DATA EXCERPT:
****************************************

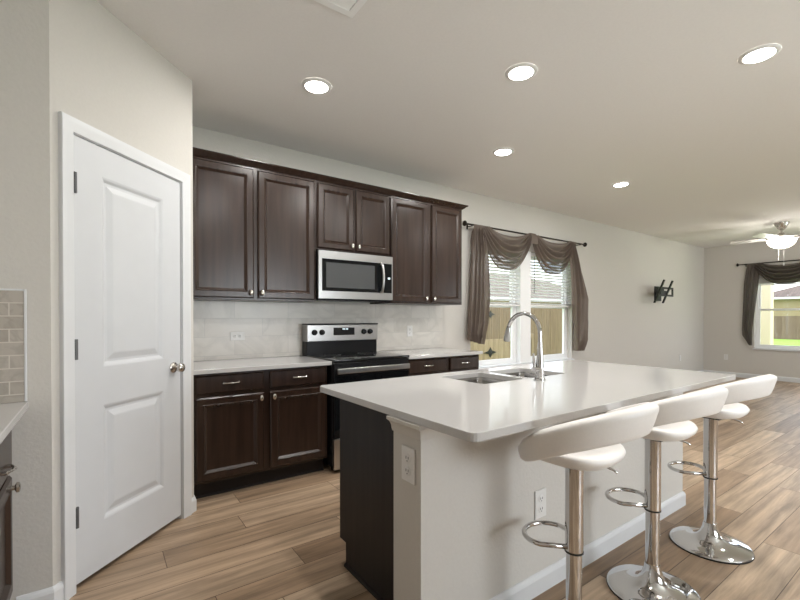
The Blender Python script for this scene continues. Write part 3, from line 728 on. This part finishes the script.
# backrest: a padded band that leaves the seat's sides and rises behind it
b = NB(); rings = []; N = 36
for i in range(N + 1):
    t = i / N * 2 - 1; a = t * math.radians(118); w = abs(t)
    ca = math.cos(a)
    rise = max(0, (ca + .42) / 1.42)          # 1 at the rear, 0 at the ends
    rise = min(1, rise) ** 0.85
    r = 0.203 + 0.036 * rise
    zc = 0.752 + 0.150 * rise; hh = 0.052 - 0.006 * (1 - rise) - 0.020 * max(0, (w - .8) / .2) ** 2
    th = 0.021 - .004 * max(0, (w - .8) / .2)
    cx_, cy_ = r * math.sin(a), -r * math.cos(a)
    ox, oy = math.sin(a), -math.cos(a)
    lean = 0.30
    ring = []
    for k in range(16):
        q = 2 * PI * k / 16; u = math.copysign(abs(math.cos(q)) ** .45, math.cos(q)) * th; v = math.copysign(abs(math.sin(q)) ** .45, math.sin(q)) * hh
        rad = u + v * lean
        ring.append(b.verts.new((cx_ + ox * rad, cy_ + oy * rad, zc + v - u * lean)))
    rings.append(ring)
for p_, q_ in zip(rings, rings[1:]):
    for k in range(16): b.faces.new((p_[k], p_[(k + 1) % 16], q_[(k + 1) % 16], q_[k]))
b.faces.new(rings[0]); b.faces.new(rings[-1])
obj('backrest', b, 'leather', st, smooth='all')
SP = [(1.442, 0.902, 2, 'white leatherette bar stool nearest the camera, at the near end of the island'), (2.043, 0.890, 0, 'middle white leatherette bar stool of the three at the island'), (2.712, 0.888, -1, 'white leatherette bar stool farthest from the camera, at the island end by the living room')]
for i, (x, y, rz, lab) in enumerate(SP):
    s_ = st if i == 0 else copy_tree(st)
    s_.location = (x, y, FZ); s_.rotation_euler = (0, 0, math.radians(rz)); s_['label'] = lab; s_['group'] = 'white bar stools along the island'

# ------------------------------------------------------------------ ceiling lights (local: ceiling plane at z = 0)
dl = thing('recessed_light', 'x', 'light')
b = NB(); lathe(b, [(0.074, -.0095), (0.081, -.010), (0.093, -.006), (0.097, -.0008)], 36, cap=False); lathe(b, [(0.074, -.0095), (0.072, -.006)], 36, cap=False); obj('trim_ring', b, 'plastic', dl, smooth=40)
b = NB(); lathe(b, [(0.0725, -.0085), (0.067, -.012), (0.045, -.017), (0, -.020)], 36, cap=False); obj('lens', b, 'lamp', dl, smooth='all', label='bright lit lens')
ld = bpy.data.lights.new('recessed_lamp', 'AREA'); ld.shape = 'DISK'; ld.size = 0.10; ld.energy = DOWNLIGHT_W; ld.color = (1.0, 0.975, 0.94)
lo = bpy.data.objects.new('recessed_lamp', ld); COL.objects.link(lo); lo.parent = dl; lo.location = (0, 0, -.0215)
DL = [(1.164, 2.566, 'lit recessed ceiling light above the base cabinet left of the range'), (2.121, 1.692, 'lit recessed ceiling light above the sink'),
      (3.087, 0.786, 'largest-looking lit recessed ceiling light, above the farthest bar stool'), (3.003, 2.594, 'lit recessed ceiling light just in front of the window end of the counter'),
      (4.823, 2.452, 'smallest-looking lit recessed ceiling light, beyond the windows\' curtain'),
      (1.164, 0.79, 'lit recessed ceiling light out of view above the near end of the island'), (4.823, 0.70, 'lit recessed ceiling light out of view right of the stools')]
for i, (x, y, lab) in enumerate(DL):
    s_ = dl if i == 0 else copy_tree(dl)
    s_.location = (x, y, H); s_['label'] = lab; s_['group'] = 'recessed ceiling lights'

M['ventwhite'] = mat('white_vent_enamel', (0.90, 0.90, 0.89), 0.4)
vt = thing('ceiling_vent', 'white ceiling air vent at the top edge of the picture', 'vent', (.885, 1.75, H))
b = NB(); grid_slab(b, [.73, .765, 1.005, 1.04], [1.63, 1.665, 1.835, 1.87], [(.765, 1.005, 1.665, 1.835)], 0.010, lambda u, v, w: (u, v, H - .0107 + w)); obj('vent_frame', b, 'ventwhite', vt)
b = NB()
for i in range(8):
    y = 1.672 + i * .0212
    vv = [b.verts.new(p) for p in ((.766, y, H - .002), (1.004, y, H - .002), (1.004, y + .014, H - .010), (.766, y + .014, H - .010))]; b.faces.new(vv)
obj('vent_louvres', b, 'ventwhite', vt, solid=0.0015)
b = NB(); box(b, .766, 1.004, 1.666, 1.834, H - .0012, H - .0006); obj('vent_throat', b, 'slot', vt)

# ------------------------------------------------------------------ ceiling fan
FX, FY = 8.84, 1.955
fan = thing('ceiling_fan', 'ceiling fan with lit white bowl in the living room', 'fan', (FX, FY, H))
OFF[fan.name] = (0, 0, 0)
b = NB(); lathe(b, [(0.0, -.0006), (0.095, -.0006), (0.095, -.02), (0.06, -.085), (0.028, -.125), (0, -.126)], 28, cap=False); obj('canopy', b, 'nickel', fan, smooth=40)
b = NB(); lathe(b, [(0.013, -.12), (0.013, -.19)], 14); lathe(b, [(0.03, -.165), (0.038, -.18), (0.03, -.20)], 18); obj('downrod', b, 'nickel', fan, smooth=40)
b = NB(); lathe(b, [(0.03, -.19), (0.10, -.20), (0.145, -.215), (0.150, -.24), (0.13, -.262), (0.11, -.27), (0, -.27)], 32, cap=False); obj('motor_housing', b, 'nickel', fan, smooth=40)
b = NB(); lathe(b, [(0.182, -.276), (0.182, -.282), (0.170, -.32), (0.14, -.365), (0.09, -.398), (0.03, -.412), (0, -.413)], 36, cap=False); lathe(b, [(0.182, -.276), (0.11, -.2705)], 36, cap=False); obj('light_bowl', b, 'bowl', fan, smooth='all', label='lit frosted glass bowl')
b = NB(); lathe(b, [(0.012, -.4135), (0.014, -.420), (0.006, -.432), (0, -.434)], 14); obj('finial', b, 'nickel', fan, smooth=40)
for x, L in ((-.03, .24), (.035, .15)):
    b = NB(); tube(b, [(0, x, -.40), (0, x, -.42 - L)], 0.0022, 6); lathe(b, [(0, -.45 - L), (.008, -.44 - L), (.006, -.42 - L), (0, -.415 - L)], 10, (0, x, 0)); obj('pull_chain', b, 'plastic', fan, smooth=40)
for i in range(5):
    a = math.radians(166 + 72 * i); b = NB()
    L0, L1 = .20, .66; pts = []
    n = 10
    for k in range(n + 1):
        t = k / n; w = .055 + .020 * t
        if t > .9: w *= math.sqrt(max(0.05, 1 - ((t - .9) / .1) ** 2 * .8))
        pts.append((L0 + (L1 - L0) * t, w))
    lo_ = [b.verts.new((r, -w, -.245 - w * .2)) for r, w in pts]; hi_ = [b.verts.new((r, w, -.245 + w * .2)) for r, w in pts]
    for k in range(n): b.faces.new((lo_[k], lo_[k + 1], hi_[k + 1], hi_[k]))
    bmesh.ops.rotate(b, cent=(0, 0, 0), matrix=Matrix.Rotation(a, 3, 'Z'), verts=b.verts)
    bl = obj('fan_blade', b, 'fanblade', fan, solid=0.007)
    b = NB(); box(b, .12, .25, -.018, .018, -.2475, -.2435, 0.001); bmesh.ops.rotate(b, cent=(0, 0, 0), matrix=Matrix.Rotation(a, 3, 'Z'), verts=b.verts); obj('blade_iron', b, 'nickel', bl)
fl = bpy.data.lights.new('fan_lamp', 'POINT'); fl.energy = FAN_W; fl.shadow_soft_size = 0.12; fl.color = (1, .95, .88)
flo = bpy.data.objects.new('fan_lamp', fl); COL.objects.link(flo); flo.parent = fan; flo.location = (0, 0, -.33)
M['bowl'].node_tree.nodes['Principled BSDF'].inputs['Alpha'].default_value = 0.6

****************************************

TASK: Only lines belong in the copy: transcribe those from the start of the data through the line that contains "s_.location = (x, y, FZ);", and skip the pictures.

CORRECT RESULT:
The Blender Python script for this scene continues. Write part 3, from line 728 on. This part finishes the script.
# backrest: a padded band that leaves the seat's sides and rises behind it
b = NB(); rings = []; N = 36
for i in range(N + 1):
    t = i / N * 2 - 1; a = t * math.radians(118); w = abs(t)
    ca = math.cos(a)
    rise = max(0, (ca + .42) / 1.42)          # 1 at the rear, 0 at the ends
    rise = min(1, rise) ** 0.85
    r = 0.203 + 0.036 * rise
    zc = 0.752 + 0.150 * rise; hh = 0.052 - 0.006 * (1 - rise) - 0.020 * max(0, (w - .8) / .2) ** 2
    th = 0.021 - .004 * max(0, (w - .8) / .2)
    cx_, cy_ = r * math.sin(a), -r * math.cos(a)
    ox, oy = math.sin(a), -math.cos(a)
    lean = 0.30
    ring = []
    for k in range(16):
        q = 2 * PI * k / 16; u = math.copysign(abs(math.cos(q)) ** .45, math.cos(q)) * th; v = math.copysign(abs(math.sin(q)) ** .45, math.sin(q)) * hh
        rad = u + v * lean
        ring.append(b.verts.new((cx_ + ox * rad, cy_ + oy * rad, zc + v - u * lean)))
    rings.append(ring)
for p_, q_ in zip(rings, rings[1:]):
    for k in range(16): b.faces.new((p_[k], p_[(k + 1) % 16], q_[(k + 1) % 16], q_[k]))
b.faces.new(rings[0]); b.faces.new(rings[-1])
obj('backrest', b, 'leather', st, smooth='all')
SP = [(1.442, 0.902, 2, 'white leatherette bar stool nearest the camera, at the near end of the island'), (2.043, 0.890, 0, 'middle white leatherette bar stool of the three at the island'), (2.712, 0.888, -1, 'white leatherette bar stool farthest from the camera, at the island end by the living room')]
for i, (x, y, rz, lab) in enumerate(SP):
    s_ = st if i == 0 else copy_tree(st)
    s_.location = (x, y, FZ); s_.rotation_euler = (0, 0, math.radians(rz)); s_['label'] = lab; s_['group'] = 'white bar stools along the island'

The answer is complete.